:: DATA EXCERPT ::

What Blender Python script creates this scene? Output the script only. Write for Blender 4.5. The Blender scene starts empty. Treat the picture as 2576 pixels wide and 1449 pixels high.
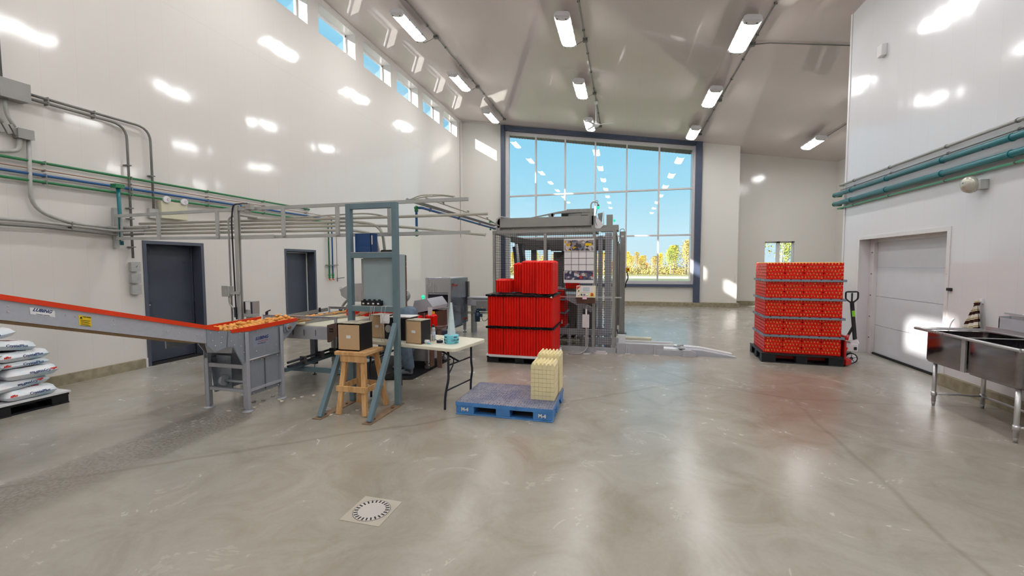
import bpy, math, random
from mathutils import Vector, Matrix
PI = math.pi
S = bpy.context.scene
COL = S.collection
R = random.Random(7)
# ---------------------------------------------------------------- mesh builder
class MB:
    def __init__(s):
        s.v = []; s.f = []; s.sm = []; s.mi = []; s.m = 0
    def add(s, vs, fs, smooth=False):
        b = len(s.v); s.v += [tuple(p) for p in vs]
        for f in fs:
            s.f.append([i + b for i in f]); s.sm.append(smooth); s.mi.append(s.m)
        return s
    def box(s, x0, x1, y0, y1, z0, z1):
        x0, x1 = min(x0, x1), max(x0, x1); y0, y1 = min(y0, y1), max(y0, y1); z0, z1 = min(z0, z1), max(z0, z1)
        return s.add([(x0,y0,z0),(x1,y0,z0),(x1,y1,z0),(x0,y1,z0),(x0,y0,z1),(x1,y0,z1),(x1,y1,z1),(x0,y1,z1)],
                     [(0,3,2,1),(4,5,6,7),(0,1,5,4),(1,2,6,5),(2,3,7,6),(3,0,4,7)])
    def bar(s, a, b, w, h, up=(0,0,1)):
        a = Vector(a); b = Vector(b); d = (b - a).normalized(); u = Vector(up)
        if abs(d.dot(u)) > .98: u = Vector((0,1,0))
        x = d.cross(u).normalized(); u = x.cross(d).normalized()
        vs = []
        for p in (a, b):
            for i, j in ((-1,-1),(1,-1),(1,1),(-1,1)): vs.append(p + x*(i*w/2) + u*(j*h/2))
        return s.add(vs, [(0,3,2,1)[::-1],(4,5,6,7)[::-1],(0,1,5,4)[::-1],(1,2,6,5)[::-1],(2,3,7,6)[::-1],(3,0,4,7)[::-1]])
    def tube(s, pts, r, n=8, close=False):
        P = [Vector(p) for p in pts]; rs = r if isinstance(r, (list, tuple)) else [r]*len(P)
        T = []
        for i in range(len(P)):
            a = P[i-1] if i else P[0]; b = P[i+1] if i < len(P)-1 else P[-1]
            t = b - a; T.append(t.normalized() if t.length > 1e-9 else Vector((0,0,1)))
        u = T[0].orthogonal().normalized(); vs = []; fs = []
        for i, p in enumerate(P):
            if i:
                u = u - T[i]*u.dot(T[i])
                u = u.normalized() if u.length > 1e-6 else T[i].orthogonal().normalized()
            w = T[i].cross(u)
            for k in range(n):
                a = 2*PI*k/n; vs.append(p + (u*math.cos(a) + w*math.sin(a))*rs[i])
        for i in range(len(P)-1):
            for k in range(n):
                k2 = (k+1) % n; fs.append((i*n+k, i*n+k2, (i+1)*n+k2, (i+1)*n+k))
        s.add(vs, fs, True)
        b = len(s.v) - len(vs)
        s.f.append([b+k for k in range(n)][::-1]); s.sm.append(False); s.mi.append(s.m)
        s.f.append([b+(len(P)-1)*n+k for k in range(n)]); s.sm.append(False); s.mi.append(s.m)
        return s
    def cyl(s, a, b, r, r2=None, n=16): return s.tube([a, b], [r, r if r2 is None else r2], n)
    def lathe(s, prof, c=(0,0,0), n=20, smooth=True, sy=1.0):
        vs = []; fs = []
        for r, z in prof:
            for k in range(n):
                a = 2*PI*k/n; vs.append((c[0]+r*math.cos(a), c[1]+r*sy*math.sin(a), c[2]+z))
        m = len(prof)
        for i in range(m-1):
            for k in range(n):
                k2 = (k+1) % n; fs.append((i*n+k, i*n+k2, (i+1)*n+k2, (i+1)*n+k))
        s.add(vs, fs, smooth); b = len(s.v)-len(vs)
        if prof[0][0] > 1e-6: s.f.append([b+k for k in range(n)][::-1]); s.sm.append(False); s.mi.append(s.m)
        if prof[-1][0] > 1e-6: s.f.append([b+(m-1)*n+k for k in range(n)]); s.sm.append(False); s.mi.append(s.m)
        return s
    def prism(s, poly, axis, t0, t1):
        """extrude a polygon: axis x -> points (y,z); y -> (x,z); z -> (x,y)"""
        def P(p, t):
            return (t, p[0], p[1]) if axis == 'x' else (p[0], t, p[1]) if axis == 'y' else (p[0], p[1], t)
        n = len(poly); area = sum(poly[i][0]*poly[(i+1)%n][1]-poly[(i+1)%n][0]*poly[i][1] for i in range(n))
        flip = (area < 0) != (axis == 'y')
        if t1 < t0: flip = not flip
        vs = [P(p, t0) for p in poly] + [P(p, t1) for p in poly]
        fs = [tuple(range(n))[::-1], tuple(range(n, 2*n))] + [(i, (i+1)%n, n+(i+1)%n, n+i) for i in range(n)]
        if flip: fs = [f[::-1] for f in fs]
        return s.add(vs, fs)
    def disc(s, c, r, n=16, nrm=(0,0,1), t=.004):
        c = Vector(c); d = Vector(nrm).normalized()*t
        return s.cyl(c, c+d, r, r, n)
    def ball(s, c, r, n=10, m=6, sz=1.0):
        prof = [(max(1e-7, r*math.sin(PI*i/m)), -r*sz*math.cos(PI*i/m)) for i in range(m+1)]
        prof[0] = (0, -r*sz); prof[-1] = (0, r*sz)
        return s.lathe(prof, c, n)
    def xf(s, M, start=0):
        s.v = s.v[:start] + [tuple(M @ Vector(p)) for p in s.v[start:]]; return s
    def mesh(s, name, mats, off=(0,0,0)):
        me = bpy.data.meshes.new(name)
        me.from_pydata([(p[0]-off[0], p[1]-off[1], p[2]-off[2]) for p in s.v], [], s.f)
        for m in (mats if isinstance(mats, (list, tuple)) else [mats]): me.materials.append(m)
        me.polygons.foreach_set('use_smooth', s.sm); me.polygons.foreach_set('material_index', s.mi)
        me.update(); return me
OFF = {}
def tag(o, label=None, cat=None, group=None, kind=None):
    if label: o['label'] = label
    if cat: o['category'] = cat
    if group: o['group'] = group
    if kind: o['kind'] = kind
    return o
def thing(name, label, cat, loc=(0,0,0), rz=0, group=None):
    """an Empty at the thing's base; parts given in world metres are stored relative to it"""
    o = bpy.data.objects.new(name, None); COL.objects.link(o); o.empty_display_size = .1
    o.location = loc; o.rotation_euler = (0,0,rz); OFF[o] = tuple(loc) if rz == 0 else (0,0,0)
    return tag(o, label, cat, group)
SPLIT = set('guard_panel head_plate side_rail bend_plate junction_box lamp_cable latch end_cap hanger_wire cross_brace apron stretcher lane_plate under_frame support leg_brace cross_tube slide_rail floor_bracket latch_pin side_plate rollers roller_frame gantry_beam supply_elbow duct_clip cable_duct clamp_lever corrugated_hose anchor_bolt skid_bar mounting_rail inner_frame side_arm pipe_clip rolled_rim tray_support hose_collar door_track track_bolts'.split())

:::

> **CHALLENGE**
Your copy of the data above should match it exactly, except that pictures are left out.

> **OUTPUT FOR THIS EXERCISE**
What Blender Python script creates this scene? Output the script only. Write for Blender 4.5. The Blender scene starts empty. Treat the picture as 2576 pixels wide and 1449 pixels high.
import bpy, math, random
from mathutils import Vector, Matrix
PI = math.pi
S = bpy.context.scene
COL = S.collection
R = random.Random(7)
# ---------------------------------------------------------------- mesh builder
class MB:
    def __init__(s):
        s.v = []; s.f = []; s.sm = []; s.mi = []; s.m = 0
    def add(s, vs, fs, smooth=False):
        b = len(s.v); s.v += [tuple(p) for p in vs]
        for f in fs:
            s.f.append([i + b for i in f]); s.sm.append(smooth); s.mi.append(s.m)
        return s
    def box(s, x0, x1, y0, y1, z0, z1):
        x0, x1 = min(x0, x1), max(x0, x1); y0, y1 = min(y0, y1), max(y0, y1); z0, z1 = min(z0, z1), max(z0, z1)
        return s.add([(x0,y0,z0),(x1,y0,z0),(x1,y1,z0),(x0,y1,z0),(x0,y0,z1),(x1,y0,z1),(x1,y1,z1),(x0,y1,z1)],
                     [(0,3,2,1),(4,5,6,7),(0,1,5,4),(1,2,6,5),(2,3,7,6),(3,0,4,7)])
    def bar(s, a, b, w, h, up=(0,0,1)):
        a = Vector(a); b = Vector(b); d = (b - a).normalized(); u = Vector(up)
        if abs(d.dot(u)) > .98: u = Vector((0,1,0))
        x = d.cross(u).normalized(); u = x.cross(d).normalized()
        vs = []
        for p in (a, b):
            for i, j in ((-1,-1),(1,-1),(1,1),(-1,1)): vs.append(p + x*(i*w/2) + u*(j*h/2))
        return s.add(vs, [(0,3,2,1)[::-1],(4,5,6,7)[::-1],(0,1,5,4)[::-1],(1,2,6,5)[::-1],(2,3,7,6)[::-1],(3,0,4,7)[::-1]])
    def tube(s, pts, r, n=8, close=False):
        P = [Vector(p) for p in pts]; rs = r if isinstance(r, (list, tuple)) else [r]*len(P)
        T = []
        for i in range(len(P)):
            a = P[i-1] if i else P[0]; b = P[i+1] if i < len(P)-1 else P[-1]
            t = b - a; T.append(t.normalized() if t.length > 1e-9 else Vector((0,0,1)))
        u = T[0].orthogonal().normalized(); vs = []; fs = []
        for i, p in enumerate(P):
            if i:
                u = u - T[i]*u.dot(T[i])
                u = u.normalized() if u.length > 1e-6 else T[i].orthogonal().normalized()
            w = T[i].cross(u)
            for k in range(n):
                a = 2*PI*k/n; vs.append(p + (u*math.cos(a) + w*math.sin(a))*rs[i])
        for i in range(len(P)-1):
            for k in range(n):
                k2 = (k+1) % n; fs.append((i*n+k, i*n+k2, (i+1)*n+k2, (i+1)*n+k))
        s.add(vs, fs, True)
        b = len(s.v) - len(vs)
        s.f.append([b+k for k in range(n)][::-1]); s.sm.append(False); s.mi.append(s.m)
        s.f.append([b+(len(P)-1)*n+k for k in range(n)]); s.sm.append(False); s.mi.append(s.m)
        return s
    def cyl(s, a, b, r, r2=None, n=16): return s.tube([a, b], [r, r if r2 is None else r2], n)
    def lathe(s, prof, c=(0,0,0), n=20, smooth=True, sy=1.0):
        vs = []; fs = []
        for r, z in prof:
            for k in range(n):
                a = 2*PI*k/n; vs.append((c[0]+r*math.cos(a), c[1]+r*sy*math.sin(a), c[2]+z))
        m = len(prof)
        for i in range(m-1):
            for k in range(n):
                k2 = (k+1) % n; fs.append((i*n+k, i*n+k2, (i+1)*n+k2, (i+1)*n+k))
        s.add(vs, fs, smooth); b = len(s.v)-len(vs)
        if prof[0][0] > 1e-6: s.f.append([b+k for k in range(n)][::-1]); s.sm.append(False); s.mi.append(s.m)
        if prof[-1][0] > 1e-6: s.f.append([b+(m-1)*n+k for k in range(n)]); s.sm.append(False); s.mi.append(s.m)
        return s
    def prism(s, poly, axis, t0, t1):
        """extrude a polygon: axis x -> points (y,z); y -> (x,z); z -> (x,y)"""
        def P(p, t):
            return (t, p[0], p[1]) if axis == 'x' else (p[0], t, p[1]) if axis == 'y' else (p[0], p[1], t)
        n = len(poly); area = sum(poly[i][0]*poly[(i+1)%n][1]-poly[(i+1)%n][0]*poly[i][1] for i in range(n))
        flip = (area < 0) != (axis == 'y')
        if t1 < t0: flip = not flip
        vs = [P(p, t0) for p in poly] + [P(p, t1) for p in poly]
        fs = [tuple(range(n))[::-1], tuple(range(n, 2*n))] + [(i, (i+1)%n, n+(i+1)%n, n+i) for i in range(n)]
        if flip: fs = [f[::-1] for f in fs]
        return s.add(vs, fs)
    def disc(s, c, r, n=16, nrm=(0,0,1), t=.004):
        c = Vector(c); d = Vector(nrm).normalized()*t
        return s.cyl(c, c+d, r, r, n)
    def ball(s, c, r, n=10, m=6, sz=1.0):
        prof = [(max(1e-7, r*math.sin(PI*i/m)), -r*sz*math.cos(PI*i/m)) for i in range(m+1)]
        prof[0] = (0, -r*sz); prof[-1] = (0, r*sz)
        return s.lathe(prof, c, n)
    def xf(s, M, start=0):
        s.v = s.v[:start] + [tuple(M @ Vector(p)) for p in s.v[start:]]; return s
    def mesh(s, name, mats, off=(0,0,0)):
        me = bpy.data.meshes.new(name)
        me.from_pydata([(p[0]-off[0], p[1]-off[1], p[2]-off[2]) for p in s.v], [], s.f)
        for m in (mats if isinstance(mats, (list, tuple)) else [mats]): me.materials.append(m)
        me.polygons.foreach_set('use_smooth', s.sm); me.polygons.foreach_set('material_index', s.mi)
        me.update(); return me
OFF = {}
def tag(o, label=None, cat=None, group=None, kind=None):
    if label: o['label'] = label
    if cat: o['category'] = cat
    if group: o['group'] = group
    if kind: o['kind'] = kind
    return o
def thing(name, label, cat, loc=(0,0,0), rz=0, group=None):
    """an Empty at the thing's base; parts given in world metres are stored relative to it"""
    o = bpy.data.objects.new(name, None); COL.objects.link(o); o.empty_display_size = .1
    o.location = loc; o.rotation_euler = (0,0,rz); OFF[o] = tuple(loc) if rz == 0 else (0,0,0)
    return tag(o, label, cat, group)
SPLIT = set('guard_panel head_plate side_rail bend_plate junction_box lamp_cable latch end_cap hanger_wire cross_brace apron stretcher lane_plate under_frame support leg_brace cross_tube slide_rail floor_bracket latch_pin side_plate rollers roller_frame gantry_beam supply_elbow duct_clip cable_duct clamp_lever corrugated_hose anchor_bolt skid_bar mounting_rail inner_frame side_arm pipe_clip rolled_rim tray_support hose_collar door_track track_bolts'.split())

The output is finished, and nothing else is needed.